Collected data >>
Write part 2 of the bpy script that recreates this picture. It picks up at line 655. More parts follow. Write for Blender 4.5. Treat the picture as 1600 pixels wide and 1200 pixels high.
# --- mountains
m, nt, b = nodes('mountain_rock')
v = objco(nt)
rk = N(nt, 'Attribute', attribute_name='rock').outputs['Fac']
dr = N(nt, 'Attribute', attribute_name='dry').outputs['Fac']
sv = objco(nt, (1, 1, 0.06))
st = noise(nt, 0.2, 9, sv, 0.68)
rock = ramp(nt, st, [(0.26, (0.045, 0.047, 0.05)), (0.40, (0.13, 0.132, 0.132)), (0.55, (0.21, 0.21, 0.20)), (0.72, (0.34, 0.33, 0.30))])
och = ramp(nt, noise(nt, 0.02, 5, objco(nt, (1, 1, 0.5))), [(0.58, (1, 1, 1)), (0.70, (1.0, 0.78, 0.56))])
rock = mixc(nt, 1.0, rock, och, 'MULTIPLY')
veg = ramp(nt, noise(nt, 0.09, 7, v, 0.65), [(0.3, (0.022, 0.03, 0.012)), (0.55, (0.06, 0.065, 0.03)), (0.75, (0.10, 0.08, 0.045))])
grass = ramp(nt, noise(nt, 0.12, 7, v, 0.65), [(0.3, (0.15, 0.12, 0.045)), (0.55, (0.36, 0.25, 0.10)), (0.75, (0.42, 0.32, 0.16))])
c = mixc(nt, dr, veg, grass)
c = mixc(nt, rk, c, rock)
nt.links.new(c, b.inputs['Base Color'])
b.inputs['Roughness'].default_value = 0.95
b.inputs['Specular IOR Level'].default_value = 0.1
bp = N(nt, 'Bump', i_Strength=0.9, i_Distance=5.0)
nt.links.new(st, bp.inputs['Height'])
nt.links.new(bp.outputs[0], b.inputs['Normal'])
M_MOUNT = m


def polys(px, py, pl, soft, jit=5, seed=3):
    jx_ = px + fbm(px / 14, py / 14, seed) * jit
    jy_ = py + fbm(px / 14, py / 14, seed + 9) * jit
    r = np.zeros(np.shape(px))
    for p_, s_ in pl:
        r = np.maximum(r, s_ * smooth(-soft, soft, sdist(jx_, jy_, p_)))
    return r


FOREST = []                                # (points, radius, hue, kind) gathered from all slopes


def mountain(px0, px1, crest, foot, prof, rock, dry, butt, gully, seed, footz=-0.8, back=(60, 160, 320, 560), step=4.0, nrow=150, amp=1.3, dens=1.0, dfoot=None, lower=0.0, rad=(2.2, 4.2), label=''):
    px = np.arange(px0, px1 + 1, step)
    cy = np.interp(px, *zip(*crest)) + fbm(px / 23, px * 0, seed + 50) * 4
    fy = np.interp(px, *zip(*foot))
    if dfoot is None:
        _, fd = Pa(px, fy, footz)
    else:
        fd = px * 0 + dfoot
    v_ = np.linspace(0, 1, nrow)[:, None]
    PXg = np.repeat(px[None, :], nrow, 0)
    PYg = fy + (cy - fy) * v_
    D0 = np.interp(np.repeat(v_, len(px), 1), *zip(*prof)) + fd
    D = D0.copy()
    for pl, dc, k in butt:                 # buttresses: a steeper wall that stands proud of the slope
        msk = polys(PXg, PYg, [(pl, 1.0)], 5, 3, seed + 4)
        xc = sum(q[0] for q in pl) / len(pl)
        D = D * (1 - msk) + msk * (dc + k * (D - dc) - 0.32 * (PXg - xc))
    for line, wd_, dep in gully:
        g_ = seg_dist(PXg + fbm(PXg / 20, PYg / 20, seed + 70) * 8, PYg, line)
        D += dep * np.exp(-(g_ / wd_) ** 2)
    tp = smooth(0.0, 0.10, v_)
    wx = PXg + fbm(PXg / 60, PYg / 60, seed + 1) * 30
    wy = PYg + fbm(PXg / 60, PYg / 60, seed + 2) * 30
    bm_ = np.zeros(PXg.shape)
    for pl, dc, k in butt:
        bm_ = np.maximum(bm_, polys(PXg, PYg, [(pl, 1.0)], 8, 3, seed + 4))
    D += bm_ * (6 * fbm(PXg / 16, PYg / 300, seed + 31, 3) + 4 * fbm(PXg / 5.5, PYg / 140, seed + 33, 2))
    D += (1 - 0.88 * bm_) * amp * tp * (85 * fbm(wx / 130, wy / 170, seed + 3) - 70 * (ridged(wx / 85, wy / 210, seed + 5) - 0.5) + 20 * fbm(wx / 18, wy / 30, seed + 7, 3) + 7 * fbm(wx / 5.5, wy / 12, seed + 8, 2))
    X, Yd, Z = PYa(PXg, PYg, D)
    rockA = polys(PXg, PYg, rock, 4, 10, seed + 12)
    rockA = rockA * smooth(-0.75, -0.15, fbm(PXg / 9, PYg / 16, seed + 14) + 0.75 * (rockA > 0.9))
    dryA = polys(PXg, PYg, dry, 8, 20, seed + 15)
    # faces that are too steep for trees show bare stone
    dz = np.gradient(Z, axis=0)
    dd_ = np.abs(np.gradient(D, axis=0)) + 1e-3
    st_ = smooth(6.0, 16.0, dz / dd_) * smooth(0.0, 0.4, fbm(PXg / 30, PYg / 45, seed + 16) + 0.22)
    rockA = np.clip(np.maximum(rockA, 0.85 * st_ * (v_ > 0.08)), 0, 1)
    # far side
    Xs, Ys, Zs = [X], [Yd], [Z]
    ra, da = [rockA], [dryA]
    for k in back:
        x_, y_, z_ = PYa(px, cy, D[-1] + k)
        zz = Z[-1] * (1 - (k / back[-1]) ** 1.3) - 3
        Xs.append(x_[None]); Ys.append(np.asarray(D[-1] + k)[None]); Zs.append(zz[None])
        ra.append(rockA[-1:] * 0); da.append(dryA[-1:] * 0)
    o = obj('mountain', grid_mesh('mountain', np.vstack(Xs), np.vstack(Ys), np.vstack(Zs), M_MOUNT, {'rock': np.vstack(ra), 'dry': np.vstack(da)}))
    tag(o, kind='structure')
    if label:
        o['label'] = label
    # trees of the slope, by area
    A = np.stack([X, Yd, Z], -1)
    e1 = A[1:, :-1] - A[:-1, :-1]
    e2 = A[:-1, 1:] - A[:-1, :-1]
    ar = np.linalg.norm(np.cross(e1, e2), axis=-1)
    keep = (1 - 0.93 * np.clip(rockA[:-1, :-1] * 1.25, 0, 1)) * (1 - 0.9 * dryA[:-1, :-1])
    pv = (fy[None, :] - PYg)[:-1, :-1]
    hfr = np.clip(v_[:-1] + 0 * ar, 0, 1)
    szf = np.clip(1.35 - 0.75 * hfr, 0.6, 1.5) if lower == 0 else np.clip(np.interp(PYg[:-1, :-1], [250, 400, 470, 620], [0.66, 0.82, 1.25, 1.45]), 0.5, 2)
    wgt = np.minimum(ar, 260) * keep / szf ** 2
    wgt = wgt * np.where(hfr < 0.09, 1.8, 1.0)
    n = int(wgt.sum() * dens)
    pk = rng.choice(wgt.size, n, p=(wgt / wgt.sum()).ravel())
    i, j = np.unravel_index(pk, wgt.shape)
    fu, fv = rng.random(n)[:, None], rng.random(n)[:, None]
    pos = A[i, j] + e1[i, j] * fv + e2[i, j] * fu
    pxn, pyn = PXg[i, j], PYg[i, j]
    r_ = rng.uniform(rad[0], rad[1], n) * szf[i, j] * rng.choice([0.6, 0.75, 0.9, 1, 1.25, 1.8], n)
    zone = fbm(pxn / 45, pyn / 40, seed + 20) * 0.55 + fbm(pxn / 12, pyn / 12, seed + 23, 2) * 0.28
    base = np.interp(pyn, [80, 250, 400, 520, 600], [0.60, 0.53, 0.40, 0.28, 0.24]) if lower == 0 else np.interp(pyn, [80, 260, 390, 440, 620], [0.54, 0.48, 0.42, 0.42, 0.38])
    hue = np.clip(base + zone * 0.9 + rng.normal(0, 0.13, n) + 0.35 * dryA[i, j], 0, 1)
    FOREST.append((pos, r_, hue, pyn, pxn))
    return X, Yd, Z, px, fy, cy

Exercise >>
Read the lines above. Gather those in which the string "that" is found.

Result for this task >>
Write part 2 of the bpy script that recreates this picture. It picks up at line 655. More parts follow. Write for Blender 4.5. Treat the picture as 1600 pixels wide and 1200 pixels high.
    for pl, dc, k in butt:                 # buttresses: a steeper wall that stands proud of the slope
    # faces that are too steep for trees show bare stone